Exercise: Search the data for the word "pixels". Reproduce every line where it is found.

Task data:

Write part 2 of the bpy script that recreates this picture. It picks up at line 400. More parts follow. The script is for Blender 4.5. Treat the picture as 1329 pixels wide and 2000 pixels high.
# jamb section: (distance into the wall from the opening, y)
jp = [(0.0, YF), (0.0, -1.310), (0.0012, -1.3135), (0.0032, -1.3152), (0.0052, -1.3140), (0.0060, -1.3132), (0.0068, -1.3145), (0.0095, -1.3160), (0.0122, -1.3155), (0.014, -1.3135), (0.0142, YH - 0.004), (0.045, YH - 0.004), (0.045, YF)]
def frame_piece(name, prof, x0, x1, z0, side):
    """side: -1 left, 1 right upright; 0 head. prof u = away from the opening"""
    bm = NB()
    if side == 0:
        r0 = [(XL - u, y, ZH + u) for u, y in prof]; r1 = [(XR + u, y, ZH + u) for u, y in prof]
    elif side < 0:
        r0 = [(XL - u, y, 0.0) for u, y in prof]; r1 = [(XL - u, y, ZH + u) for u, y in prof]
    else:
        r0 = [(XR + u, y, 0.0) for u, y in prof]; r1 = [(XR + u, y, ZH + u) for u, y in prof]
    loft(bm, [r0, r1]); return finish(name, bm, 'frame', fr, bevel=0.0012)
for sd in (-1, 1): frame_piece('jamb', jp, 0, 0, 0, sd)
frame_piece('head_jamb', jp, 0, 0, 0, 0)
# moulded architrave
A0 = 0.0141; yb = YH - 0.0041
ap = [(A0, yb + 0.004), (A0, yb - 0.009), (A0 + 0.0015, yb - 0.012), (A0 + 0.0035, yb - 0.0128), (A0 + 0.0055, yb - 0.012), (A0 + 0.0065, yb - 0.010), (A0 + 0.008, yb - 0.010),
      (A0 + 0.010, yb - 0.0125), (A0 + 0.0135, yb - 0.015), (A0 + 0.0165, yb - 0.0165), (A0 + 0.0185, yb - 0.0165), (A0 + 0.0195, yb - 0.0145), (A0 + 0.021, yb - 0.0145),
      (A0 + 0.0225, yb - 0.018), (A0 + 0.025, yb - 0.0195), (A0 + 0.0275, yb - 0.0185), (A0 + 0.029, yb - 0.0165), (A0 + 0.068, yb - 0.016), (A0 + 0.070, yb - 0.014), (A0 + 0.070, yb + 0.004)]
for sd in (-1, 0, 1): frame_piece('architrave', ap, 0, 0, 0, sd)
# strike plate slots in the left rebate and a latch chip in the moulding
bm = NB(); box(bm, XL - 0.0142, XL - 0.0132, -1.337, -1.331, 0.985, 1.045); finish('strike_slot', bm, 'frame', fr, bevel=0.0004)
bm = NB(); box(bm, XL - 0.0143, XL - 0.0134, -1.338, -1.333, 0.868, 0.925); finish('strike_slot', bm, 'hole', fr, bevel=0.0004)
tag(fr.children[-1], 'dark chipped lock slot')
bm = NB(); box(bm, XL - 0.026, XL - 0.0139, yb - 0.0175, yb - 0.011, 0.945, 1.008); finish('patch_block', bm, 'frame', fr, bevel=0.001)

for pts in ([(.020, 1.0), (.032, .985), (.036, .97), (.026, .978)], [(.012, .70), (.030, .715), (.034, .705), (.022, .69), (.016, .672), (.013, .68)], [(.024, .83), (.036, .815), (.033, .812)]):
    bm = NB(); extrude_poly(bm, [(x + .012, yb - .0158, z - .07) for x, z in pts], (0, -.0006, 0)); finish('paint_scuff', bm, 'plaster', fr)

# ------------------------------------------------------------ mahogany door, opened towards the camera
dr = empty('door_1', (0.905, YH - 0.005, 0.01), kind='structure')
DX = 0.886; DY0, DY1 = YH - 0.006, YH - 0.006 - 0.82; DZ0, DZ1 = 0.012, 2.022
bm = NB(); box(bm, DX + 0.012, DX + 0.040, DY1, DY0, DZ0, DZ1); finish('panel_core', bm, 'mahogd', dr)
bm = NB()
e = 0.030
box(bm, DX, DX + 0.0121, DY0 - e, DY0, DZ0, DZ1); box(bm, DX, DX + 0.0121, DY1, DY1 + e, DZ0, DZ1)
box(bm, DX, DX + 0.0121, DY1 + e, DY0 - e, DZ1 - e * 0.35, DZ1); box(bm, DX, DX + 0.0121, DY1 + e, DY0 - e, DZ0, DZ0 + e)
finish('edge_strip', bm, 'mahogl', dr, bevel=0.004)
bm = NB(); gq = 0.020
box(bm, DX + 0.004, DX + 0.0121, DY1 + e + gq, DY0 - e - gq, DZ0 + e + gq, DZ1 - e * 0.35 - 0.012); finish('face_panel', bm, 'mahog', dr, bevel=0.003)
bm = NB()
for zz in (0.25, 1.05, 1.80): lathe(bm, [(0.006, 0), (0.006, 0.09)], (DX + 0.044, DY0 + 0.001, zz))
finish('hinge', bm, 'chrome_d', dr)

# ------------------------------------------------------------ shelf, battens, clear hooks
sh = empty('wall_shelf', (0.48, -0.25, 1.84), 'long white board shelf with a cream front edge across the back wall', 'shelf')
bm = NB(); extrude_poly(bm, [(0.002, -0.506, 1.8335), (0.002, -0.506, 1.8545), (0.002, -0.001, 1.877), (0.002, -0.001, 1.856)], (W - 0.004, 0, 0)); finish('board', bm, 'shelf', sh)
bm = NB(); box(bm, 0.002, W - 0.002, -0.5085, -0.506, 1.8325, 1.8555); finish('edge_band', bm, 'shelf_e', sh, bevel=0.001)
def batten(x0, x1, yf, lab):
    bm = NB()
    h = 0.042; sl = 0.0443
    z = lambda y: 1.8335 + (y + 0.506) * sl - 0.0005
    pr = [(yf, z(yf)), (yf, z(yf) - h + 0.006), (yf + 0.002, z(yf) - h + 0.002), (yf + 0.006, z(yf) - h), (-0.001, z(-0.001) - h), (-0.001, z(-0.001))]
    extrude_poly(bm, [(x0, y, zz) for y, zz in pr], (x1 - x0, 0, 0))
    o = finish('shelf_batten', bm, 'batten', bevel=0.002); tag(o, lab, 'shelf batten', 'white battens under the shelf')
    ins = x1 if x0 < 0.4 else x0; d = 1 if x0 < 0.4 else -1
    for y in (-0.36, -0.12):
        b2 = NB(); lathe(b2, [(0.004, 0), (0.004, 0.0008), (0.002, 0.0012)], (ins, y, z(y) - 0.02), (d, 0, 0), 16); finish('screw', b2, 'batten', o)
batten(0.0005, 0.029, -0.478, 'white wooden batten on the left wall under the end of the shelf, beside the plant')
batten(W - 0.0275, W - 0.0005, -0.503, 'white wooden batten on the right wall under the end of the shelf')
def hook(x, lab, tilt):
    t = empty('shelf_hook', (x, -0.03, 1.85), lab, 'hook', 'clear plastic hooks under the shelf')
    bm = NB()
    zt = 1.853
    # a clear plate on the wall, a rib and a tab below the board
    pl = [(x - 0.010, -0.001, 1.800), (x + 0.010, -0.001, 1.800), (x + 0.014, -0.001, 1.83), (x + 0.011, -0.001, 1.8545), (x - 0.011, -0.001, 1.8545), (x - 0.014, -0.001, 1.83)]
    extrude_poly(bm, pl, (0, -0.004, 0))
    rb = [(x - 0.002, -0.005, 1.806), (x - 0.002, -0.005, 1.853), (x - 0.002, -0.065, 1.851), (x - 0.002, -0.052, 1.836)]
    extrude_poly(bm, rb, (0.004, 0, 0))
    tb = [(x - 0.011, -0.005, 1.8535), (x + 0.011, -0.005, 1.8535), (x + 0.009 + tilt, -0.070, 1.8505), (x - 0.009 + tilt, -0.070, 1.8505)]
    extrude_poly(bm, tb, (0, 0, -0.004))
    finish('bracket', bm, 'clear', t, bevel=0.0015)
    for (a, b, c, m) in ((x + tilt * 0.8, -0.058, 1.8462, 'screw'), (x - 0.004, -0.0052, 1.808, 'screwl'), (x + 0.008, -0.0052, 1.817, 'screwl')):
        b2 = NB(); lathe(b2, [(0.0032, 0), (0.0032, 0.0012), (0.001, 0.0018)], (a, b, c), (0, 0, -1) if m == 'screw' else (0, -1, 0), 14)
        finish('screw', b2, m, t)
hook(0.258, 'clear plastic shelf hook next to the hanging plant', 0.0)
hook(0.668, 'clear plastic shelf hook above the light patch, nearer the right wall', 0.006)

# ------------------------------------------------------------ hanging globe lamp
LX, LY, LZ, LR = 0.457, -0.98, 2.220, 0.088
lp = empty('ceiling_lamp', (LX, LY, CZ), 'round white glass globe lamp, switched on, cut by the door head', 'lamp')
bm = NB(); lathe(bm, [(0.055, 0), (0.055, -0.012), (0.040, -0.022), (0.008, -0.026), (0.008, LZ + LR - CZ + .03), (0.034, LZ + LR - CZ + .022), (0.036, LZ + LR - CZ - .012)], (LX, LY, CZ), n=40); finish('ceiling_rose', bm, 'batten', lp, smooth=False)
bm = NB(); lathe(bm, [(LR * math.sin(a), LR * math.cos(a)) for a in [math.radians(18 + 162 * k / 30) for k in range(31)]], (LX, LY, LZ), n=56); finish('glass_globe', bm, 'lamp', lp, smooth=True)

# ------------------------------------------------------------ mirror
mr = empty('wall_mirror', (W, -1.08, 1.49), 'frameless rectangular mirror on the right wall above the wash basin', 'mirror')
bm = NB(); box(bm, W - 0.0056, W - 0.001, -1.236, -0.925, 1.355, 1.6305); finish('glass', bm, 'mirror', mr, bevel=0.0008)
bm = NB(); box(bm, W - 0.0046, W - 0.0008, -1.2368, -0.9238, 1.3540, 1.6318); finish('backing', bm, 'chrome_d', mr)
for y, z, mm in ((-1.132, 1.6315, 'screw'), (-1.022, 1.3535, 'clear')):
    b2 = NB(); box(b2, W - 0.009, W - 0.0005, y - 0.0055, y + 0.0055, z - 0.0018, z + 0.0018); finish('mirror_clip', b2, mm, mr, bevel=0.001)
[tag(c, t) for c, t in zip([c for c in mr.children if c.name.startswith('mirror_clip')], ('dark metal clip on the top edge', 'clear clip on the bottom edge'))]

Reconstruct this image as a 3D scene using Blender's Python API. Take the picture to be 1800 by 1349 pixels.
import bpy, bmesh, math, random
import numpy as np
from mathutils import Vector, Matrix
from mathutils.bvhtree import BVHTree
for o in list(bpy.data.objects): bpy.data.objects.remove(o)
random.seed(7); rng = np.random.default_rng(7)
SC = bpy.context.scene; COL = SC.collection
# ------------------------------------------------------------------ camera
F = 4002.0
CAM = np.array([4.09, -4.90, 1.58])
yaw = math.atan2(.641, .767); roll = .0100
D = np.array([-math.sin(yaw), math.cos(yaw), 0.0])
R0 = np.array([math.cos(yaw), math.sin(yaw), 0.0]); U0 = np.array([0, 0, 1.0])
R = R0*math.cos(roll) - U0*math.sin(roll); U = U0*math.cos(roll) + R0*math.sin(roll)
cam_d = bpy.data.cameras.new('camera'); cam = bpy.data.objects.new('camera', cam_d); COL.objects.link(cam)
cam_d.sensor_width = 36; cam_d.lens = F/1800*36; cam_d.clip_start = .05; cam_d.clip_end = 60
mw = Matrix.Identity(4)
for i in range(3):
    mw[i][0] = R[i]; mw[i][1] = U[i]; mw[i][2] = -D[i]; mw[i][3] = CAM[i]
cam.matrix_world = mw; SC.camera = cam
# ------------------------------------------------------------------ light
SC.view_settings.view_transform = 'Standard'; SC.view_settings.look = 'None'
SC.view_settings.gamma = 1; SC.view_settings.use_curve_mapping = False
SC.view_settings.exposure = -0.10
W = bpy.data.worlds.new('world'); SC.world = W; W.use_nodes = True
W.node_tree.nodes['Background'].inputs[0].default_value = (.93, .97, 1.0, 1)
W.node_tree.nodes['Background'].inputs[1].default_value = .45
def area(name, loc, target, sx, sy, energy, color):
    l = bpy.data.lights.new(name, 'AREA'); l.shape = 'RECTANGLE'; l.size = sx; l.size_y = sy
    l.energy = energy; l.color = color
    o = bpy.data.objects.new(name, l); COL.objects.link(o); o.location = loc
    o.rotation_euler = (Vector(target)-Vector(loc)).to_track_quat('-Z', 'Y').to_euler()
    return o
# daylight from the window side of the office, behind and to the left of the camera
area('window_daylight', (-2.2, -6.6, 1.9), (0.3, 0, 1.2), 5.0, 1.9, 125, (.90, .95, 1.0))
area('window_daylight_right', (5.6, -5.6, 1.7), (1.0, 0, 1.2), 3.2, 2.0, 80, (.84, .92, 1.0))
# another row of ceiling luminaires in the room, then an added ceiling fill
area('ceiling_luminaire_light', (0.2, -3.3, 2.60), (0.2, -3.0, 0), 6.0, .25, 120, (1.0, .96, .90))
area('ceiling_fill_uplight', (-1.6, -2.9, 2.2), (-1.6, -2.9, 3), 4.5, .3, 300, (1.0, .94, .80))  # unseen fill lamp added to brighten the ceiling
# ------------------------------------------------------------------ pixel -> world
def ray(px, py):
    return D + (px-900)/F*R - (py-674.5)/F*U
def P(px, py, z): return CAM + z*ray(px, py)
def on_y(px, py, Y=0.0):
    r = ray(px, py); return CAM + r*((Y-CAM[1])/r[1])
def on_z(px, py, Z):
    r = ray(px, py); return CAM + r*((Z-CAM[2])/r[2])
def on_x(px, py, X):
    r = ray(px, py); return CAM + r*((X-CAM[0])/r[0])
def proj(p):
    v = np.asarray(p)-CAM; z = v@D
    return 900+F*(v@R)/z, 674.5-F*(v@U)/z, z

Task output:
Write part 2 of the bpy script that recreates this picture. It picks up at line 400. More parts follow. The script is for Blender 4.5. Treat the picture as 1329 pixels wide and 2000 pixels high.
Reconstruct this image as a 3D scene using Blender's Python API. Take the picture to be 1800 by 1349 pixels.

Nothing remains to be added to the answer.